Мне трудно отделить хобби от профессии
Для меня успех – это заниматься любимым делом, тем, что интересно. Мне сложно разграничить, где у меня хобби, а где профессия. Даже когда я работала корреспондентом, я могда в выходные смотреть арабские каналы, просто потому, что мне интересно, а не потому что я выполняла рабочую повинность. Мне действительно интересно знать о людях, которые тоже здесь живут, которые влияют на нашу судьбу, от которых зависит, будет ли у нас мир или война. Если ты горишь своим делом, ты не чувствуешь, что ты вкалываешь, работа становится хобби и успех приходит сам.

Еще важно, чтобы преуспеть, бить в одну точку. Если бы я разбрасывалась, у меня бы ничего не получилось. Мне предлагали и новости вести, и быть редактором. Я отказывалась, я предпочитала делать то, что я делаю, совершенствоваться в этом, нарабатывать знания и связи.
Меня как-то дочь спросила, дескать, а что, если я захочу печь пироги? Я ответила: «Хочешь печь пироги – тогда пеки лучшие пироги в мире!»

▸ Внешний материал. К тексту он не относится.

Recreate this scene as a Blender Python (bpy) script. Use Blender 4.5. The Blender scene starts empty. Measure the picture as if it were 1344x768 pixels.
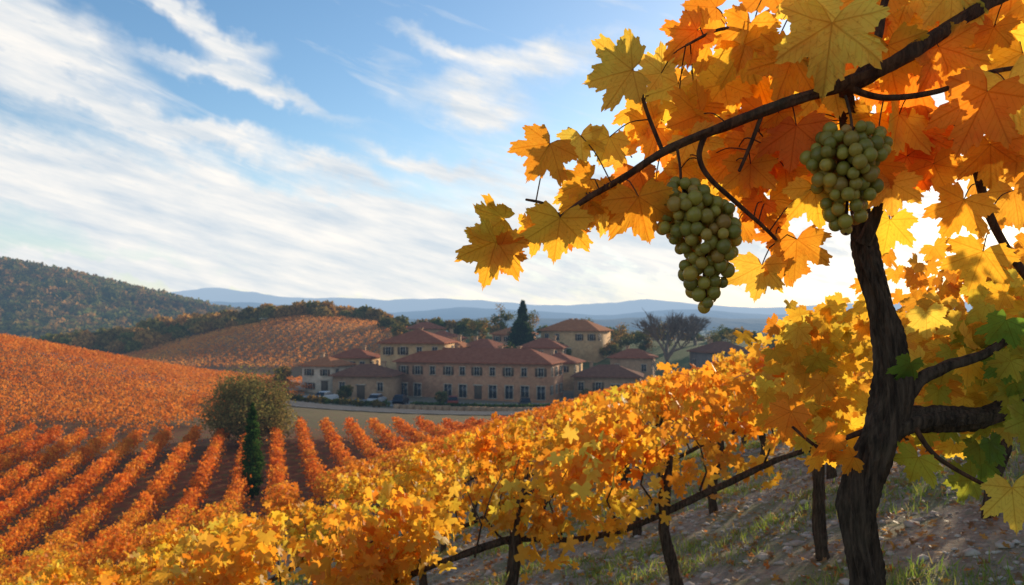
import bpy, math, numpy as np
from mathutils import Vector, noise as mn
rng = np.random.default_rng(7)
R = math.radians
scene = bpy.context.scene
SUN_AZ, SUN_EL = 36.0, 13.0     # azimuth clockwise from +Y, elevation (deg)

# ------------------------------------------------------------------ terrain
def H(x, y):
    x = np.asarray(x, float); y = np.asarray(y, float)
    xe = np.where(x > 0, 10*np.tanh(x/10), x)
    plane = -1.5 + .3*xe - .12*y
    st = np.clip((y-60)/70, 0, 1); st = st*st*(3-2*st)
    fr = np.clip((y-260)/250, 0, 1)
    floor = -9.5 - 3.8*st - 3.5*fr
    k = .6
    z = np.logaddexp(np.clip(plane, -60, 60)/k, floor/k)*k
    g = lambda cx, cy, sx, sy, a: a*np.exp(-(((x-cx)/sx)**2+((y-cy)/sy)**2)/2)
    z = z + g(-95, 115, 32, 30, 12) + g(-58, 235, 30, 30, 12.5) + g(-88, 280, 45, 22, 12)
    z = z + 8.7*np.exp(-((y-215)/36)**2/2)/(1+np.exp(-(x+25)/8))/(1+np.exp((x-160)/25))
    z = z + g(-520, 720, 185, 130, 66) + g(-900, 900, 220, 200, 80)
    z = z + .03*np.sin(x*2.1+y*.7)*np.sin(y*1.7-x*.4) + .015*np.sin(x*6.3+1.3)*np.sin(y*5.1)
    return z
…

«На каблуках по Ближнему Востоку»
Я не знаю, почему нам в последнее время навязывают, что женщина должна выглядеть, как мужчина. Не дай Бог, каблуки, рюшечки, мини – ее ж никто не будет воспринимать всерьез. Почему она должна отказаться от части себя – от игривой части? Женщина может позволить себе оставаться женщиной и при этом совершать научные открытия, летать на Луну и брать интервью на площади Тахрир.

Я люблю всю эту девочковую атрибутику – косметику, каблуки. И не только люблю, но и ношу. Я сейчас как раз заканчиваю книгу, которая так и называется «На каблуках по Ближнему Востоку». В ней есть один эпизод, как я приезжаю в Газу и на въезде у меня ломается каблук, как-то неудачно ногу поставила в какую-то выемку. И вот стою я, в руках сломанный каблук. Водитель меня спрашивает, дескать, для начала к этому террористу поедем или к этому? «Нет, -говорю, -сначала мы поедем в магазин, покупать новые туфли!».